Someone asked me how my blog and newspaper column came to be titled "Bleachers Brew". It's like this, it's an amalgam of sorts of two things: The bleachers area in the stadium/arena where I used to sit when I would watch baseball, football, and basketball games and Miles Davis' great jazz album Bitches Brew. That's how it got culled together. I originally planned on calling it "The View from the Big Chair" that is a nod to Tears For Fear's second album, Songs from the Big Chair. So there.

Friday, November 13, 2009

No experiment; it's a worthy read.

The other day, I posted Let Me Tell You A Story by John Feinstein with Red Auerbach. Having read that book, well, it's interesting but it's not written the Feinstein way. A Season On the Brink and The Punch are far far superior and way better reads. Honestly, as interesting as the history of the Boston Celtics is, the book fell a little below the hype and expectations. Maybe because a lot of it was the narration of Red. That's not putting down the late great coach who is always a fount of history and stories. I just felt that it read like an oral history that sort of lacked the taut descriptions of a master writer like Feinstein. And at times, the pace was slow.

Enter Grant Wahl's The Beckham Experiment.

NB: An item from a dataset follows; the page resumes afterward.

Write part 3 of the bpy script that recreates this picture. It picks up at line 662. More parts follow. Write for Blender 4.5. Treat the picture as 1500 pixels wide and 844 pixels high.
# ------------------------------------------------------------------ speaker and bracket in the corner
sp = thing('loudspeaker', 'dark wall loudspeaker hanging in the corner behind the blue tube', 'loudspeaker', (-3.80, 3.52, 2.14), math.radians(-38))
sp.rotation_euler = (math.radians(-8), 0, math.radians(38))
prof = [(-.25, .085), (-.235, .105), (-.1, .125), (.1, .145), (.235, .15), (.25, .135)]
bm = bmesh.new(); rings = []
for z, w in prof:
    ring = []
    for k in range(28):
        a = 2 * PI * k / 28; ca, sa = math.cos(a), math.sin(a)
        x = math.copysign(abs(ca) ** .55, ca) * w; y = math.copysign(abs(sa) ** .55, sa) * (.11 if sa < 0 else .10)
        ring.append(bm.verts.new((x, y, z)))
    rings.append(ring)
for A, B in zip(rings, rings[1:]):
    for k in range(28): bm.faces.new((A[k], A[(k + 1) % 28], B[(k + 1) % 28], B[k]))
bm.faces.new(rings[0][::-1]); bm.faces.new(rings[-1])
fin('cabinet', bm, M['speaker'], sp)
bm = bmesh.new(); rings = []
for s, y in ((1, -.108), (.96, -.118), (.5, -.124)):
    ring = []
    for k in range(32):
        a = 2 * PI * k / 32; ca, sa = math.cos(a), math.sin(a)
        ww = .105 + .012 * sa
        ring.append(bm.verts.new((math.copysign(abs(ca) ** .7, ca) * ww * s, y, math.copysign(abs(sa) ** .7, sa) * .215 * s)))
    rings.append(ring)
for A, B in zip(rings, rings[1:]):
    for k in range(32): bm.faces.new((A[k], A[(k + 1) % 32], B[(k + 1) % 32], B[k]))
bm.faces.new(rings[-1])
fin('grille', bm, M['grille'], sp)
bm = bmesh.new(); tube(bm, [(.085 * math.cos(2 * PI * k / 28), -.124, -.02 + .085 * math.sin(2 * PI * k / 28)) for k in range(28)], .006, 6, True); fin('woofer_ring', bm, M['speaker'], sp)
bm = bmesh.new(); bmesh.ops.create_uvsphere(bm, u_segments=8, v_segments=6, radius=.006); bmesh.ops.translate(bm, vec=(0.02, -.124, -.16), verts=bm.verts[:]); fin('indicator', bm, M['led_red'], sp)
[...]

If you love Jack McCallum's writing, then you'll love this. A super great read and very revealing, Wahl, Sports Illustrated's football (I refuse to call it soccer) writer, spent quite a lot of time with Becks, the LA Galaxy, and the people surrounding the circus. If you think that what you read in the papers was interesting then this is a great insider story. This is also available at Fully Booked for about Php1,200 at hardcover.